Guan Eng congratulates PAS for ‘winning support of MCA, MIC’

PETALING JAYA: The war of words between the DAP on one side and Umno and PAS on the other continues to descend to new lows.

This time, DAP secretary-general Lim Guan Eng (pix) has, quite sarcastically, congratulated PAS for winning over the MCA and MIC “to support its extremist position”.

In what seems like a reminder to the MCA, Lim pointed out that PAS had now questioned the funding of vernacular schools to the extent of threatening to close them down.

Furthermore, he said, the MCA openly questioned his approval for funding of religious schools for Muslims.

He also said that if PAS was not willing to withdraw its “unconstitutional and seditious remarks” that non-Malays should not be appointed as ministers or that non-Muslims now controlled the federal government, it could not blame the non-Muslims and non-Malays from Peninsular Malaysia as well as Sabah and Sarawak to feel threatened.

“Their fundamental rights enshrined in the Federal Constitution, which have never been questioned, are now openly attacked by PAS and Umno,” he added in a statement.

PAS should know that like Umno, it received little or no support from non-Muslims and that MCA was just a little puppet of Umno, Lim said.

He said non-Muslims and non-Malays in Peninsular Malaysia as well as Sabah and Sarawak did not want the federal government to be run like Kelantan and Terengganu where there was minimal or no non-Muslim involvement.

“The non-Malay and non-Muslim community and religious bodies feel threatened.
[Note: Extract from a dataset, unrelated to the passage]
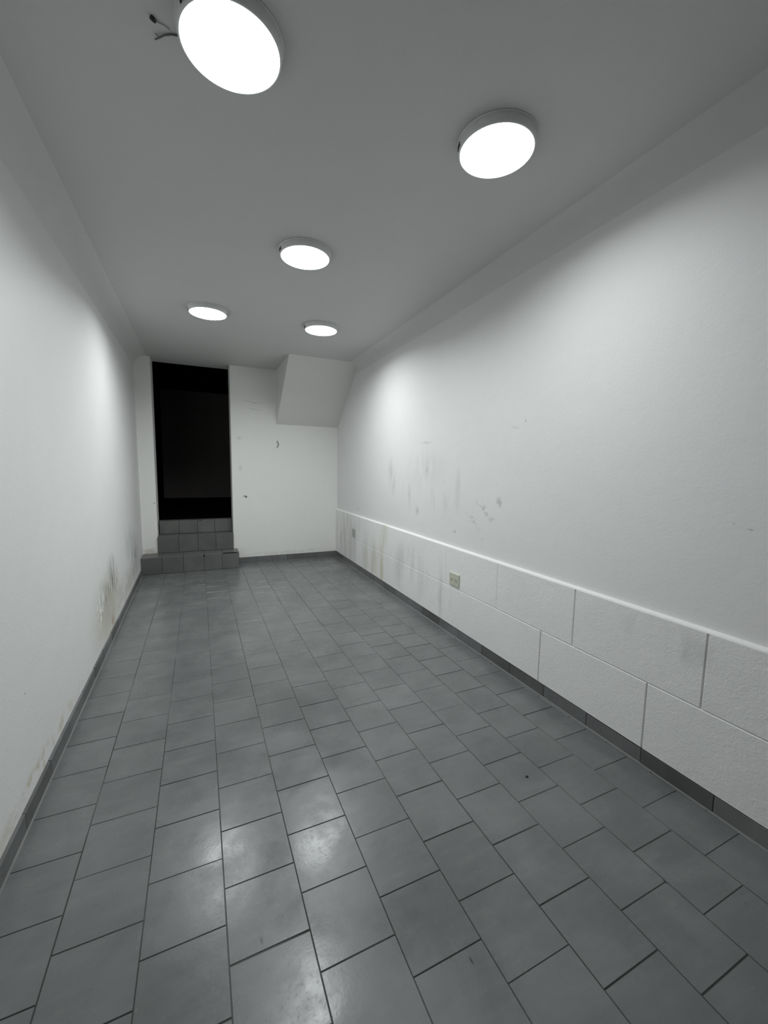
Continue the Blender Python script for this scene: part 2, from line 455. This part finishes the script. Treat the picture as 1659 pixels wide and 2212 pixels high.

They are being made scapegoats by PAS and Umno for problems in Malaysia,” Lim said.

As far as PAS was concerned, he said, it was permissible to lie for the party, and that it was better to have a Muslim leader even if he was corrupt than to have a non-Muslim leader who was honest and competent.

Lim recalled that PAS was a moderate and compassionate party that believed in justice for all under the leadership of Datuk Seri Nik Abdul Aziz Nik Mat. Nik Aziz, who was the spiritual leader of the Islamist party and mentri besar of Kelantan, died in 2015.

“Under Nik Aziz, PAS saw non-Muslims as an ally against injustice and corruption but now an extremist PAS viewed them as a target,” he added.